What the task asks:
Identify, in the records below, every line where the string "Blender" appears, and copy each such line.

Records for this task:
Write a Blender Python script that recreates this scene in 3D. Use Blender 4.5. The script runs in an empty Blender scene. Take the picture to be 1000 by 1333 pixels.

* * *

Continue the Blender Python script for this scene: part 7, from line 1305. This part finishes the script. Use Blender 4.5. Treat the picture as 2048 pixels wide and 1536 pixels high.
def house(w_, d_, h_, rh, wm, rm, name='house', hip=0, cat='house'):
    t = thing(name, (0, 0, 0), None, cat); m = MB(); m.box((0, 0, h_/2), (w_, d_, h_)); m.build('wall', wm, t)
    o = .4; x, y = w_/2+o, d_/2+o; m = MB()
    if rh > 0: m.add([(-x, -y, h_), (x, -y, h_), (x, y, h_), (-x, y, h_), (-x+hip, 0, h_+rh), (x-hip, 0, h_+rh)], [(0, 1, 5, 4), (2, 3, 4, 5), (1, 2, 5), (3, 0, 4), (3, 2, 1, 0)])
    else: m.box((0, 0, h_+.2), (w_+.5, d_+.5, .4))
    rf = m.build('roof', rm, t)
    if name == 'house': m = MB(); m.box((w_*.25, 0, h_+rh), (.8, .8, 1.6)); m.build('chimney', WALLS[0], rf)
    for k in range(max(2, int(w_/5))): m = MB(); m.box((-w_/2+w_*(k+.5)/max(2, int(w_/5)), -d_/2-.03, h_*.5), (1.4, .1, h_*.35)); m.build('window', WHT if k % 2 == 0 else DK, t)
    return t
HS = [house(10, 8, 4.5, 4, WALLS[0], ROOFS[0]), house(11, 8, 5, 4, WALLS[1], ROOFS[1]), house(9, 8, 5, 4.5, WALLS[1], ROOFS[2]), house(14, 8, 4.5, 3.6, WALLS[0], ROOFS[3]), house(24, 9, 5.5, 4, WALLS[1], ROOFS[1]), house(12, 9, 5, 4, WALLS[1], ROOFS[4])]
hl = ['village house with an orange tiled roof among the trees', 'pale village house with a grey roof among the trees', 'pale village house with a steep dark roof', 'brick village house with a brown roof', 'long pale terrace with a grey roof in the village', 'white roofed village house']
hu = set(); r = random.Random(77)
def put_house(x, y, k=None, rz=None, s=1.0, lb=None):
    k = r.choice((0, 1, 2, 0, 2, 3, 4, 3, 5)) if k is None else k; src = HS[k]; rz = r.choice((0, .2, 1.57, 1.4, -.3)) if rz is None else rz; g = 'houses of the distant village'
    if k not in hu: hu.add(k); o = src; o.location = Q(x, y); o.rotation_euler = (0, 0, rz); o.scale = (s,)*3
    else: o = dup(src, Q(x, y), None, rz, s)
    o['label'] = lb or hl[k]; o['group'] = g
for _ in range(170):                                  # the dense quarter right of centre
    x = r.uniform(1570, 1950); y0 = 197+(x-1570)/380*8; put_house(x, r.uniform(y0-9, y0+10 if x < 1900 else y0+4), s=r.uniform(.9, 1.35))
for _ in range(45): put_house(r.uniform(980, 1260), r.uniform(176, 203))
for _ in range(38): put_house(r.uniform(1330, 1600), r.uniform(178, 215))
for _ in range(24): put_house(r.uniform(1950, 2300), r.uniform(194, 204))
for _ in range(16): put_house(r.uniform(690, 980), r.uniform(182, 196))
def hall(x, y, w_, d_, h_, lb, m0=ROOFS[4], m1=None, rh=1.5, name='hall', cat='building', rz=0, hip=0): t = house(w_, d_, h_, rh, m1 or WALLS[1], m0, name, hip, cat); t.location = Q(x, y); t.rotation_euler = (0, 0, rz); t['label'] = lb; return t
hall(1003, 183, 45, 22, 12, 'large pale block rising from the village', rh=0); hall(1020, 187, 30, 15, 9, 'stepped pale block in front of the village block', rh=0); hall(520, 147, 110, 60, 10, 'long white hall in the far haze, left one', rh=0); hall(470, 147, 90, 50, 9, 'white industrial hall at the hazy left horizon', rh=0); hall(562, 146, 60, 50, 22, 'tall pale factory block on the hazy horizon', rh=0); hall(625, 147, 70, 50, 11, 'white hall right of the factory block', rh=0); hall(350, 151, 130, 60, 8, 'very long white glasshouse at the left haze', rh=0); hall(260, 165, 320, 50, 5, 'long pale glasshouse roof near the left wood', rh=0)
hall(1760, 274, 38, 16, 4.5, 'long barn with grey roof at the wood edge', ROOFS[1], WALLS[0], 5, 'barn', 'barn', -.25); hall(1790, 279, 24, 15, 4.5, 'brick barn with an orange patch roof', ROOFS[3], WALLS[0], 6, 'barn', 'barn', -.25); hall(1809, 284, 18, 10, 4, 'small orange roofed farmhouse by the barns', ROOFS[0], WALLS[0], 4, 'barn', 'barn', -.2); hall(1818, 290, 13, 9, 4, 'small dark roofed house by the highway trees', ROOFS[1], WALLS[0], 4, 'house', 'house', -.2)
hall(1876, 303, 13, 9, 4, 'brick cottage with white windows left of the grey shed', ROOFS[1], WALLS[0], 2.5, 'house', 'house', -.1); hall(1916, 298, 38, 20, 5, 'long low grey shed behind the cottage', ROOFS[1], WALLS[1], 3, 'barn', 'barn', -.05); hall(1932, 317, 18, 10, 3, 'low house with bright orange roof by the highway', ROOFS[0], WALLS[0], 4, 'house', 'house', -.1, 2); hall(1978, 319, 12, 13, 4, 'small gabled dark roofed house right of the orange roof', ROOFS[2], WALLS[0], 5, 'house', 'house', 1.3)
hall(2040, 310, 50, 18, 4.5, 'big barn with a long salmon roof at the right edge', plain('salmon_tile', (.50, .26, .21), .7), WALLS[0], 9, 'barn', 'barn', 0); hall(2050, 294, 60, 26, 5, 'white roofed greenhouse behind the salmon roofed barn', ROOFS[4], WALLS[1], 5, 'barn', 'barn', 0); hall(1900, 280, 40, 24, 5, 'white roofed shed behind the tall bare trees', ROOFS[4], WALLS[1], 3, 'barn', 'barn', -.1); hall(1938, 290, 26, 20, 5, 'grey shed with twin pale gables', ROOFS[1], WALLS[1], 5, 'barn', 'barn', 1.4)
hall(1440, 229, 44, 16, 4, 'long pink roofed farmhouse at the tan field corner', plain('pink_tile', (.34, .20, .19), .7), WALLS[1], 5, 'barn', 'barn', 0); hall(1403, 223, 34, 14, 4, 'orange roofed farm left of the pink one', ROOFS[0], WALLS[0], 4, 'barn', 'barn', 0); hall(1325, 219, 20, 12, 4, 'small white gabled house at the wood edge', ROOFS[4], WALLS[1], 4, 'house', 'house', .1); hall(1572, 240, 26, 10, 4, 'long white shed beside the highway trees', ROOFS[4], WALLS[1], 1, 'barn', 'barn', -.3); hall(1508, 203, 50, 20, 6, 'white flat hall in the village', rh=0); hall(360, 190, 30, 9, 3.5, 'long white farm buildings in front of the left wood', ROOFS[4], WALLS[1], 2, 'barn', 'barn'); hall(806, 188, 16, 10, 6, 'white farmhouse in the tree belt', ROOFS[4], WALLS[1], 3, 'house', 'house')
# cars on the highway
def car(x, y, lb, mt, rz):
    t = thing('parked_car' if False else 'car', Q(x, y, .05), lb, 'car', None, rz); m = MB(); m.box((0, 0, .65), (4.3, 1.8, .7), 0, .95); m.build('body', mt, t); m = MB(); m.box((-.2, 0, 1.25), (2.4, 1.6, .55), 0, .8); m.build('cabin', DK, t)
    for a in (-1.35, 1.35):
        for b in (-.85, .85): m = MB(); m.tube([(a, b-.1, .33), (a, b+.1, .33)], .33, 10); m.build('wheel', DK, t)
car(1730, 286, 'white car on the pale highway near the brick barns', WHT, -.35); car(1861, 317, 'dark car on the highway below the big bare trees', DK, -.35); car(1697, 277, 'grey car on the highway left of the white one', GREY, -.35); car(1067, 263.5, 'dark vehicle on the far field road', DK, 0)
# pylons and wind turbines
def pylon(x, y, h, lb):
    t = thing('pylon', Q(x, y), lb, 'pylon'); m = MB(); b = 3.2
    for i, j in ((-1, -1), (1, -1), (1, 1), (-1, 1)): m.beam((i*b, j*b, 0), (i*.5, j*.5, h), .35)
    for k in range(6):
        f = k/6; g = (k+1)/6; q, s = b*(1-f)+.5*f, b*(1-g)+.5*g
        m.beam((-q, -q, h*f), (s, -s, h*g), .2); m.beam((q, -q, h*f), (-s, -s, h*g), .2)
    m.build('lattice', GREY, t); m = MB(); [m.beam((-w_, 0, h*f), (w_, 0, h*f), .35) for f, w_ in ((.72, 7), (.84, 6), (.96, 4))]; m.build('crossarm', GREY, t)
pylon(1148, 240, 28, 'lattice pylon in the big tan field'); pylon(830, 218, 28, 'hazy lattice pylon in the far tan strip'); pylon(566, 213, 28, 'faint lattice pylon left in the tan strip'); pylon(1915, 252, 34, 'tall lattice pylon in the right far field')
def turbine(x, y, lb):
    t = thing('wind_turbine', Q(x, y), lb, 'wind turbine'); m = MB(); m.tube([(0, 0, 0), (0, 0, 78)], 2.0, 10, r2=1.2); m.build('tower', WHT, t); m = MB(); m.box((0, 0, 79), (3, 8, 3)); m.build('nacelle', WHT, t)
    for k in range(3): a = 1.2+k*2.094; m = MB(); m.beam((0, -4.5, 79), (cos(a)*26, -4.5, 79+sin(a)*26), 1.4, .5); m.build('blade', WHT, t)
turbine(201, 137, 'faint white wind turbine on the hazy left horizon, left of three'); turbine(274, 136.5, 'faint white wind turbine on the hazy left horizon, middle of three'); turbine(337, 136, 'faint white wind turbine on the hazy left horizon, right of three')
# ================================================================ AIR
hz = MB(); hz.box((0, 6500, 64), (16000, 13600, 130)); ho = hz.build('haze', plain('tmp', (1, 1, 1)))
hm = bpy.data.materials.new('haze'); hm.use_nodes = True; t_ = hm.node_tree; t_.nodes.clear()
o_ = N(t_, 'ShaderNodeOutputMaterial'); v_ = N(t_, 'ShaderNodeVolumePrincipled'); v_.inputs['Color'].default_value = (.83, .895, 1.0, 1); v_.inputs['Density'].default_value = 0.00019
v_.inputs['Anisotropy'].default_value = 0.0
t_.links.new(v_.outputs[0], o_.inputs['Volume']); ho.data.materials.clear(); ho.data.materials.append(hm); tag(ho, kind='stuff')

* * *

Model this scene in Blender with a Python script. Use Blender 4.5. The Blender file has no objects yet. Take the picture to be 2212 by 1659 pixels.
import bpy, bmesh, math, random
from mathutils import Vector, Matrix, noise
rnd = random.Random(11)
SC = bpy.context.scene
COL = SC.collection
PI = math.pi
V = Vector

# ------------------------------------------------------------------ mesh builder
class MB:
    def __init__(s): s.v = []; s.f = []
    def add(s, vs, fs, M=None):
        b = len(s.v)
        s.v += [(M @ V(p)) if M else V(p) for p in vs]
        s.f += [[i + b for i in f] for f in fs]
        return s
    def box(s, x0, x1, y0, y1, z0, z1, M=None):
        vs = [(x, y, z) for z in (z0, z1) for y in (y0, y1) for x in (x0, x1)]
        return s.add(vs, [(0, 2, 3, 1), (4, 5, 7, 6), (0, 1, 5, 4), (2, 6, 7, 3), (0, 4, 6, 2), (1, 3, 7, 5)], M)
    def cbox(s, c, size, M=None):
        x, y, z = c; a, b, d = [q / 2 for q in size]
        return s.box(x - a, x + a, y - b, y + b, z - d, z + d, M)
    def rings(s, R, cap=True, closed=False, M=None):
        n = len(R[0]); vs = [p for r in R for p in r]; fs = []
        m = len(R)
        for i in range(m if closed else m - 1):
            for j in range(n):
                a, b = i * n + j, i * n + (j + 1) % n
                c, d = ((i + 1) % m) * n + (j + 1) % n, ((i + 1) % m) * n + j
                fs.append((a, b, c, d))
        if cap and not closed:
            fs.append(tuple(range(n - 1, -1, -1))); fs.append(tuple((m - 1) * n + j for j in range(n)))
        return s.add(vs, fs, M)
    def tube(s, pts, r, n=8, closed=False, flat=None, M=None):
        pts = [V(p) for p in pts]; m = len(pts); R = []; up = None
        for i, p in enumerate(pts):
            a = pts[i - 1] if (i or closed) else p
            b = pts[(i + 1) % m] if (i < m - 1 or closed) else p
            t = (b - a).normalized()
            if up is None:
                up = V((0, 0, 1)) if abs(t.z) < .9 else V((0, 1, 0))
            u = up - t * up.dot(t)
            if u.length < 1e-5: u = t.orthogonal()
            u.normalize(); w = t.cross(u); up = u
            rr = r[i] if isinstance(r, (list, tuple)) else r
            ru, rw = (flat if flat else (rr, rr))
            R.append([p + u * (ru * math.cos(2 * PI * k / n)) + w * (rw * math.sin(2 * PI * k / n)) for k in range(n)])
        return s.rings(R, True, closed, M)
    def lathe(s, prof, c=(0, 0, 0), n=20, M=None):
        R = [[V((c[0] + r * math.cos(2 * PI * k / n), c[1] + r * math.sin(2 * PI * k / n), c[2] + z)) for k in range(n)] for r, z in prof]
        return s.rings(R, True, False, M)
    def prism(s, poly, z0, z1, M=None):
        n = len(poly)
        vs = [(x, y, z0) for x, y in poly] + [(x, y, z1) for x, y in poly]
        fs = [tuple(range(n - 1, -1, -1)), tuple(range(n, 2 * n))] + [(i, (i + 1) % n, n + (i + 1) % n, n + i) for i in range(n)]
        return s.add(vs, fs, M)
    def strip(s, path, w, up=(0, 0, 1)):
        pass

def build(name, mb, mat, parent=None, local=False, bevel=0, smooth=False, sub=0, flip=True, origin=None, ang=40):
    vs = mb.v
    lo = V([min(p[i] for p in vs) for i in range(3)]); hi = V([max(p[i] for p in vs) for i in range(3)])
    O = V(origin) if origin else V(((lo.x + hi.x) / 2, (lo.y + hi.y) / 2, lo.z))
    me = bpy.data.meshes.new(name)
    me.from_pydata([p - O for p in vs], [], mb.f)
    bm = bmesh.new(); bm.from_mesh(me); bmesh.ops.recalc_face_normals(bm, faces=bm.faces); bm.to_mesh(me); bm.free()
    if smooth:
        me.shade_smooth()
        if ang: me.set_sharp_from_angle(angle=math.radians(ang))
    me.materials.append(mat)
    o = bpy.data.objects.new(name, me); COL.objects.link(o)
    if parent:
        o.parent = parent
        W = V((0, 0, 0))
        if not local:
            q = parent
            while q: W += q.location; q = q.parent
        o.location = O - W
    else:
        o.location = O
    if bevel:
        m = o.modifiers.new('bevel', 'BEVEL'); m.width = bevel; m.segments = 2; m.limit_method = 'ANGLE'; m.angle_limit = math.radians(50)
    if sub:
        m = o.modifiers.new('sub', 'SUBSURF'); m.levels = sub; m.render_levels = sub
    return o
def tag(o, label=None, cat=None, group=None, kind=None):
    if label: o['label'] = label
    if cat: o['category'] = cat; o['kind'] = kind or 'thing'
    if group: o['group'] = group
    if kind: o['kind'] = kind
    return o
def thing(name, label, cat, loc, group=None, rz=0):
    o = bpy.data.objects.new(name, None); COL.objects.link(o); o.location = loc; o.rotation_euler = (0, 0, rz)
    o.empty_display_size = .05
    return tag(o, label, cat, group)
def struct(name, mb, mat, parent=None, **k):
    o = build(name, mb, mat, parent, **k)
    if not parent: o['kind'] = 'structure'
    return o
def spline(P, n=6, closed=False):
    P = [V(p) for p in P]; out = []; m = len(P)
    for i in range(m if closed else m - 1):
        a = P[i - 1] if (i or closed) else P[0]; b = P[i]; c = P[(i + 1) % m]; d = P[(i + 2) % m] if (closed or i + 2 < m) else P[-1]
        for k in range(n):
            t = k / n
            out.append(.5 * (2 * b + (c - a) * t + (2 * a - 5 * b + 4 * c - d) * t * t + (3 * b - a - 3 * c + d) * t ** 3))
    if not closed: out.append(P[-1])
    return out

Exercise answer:
Write a Blender Python script that recreates this scene in 3D. Use Blender 4.5. The script runs in an empty Blender scene. Take the picture to be 1000 by 1333 pixels.
Continue the Blender Python script for this scene: part 7, from line 1305. This part finishes the script. Use Blender 4.5. Treat the picture as 2048 pixels wide and 1536 pixels high.
Model this scene in Blender with a Python script. Use Blender 4.5. The Blender file has no objects yet. Take the picture to be 2212 by 1659 pixels.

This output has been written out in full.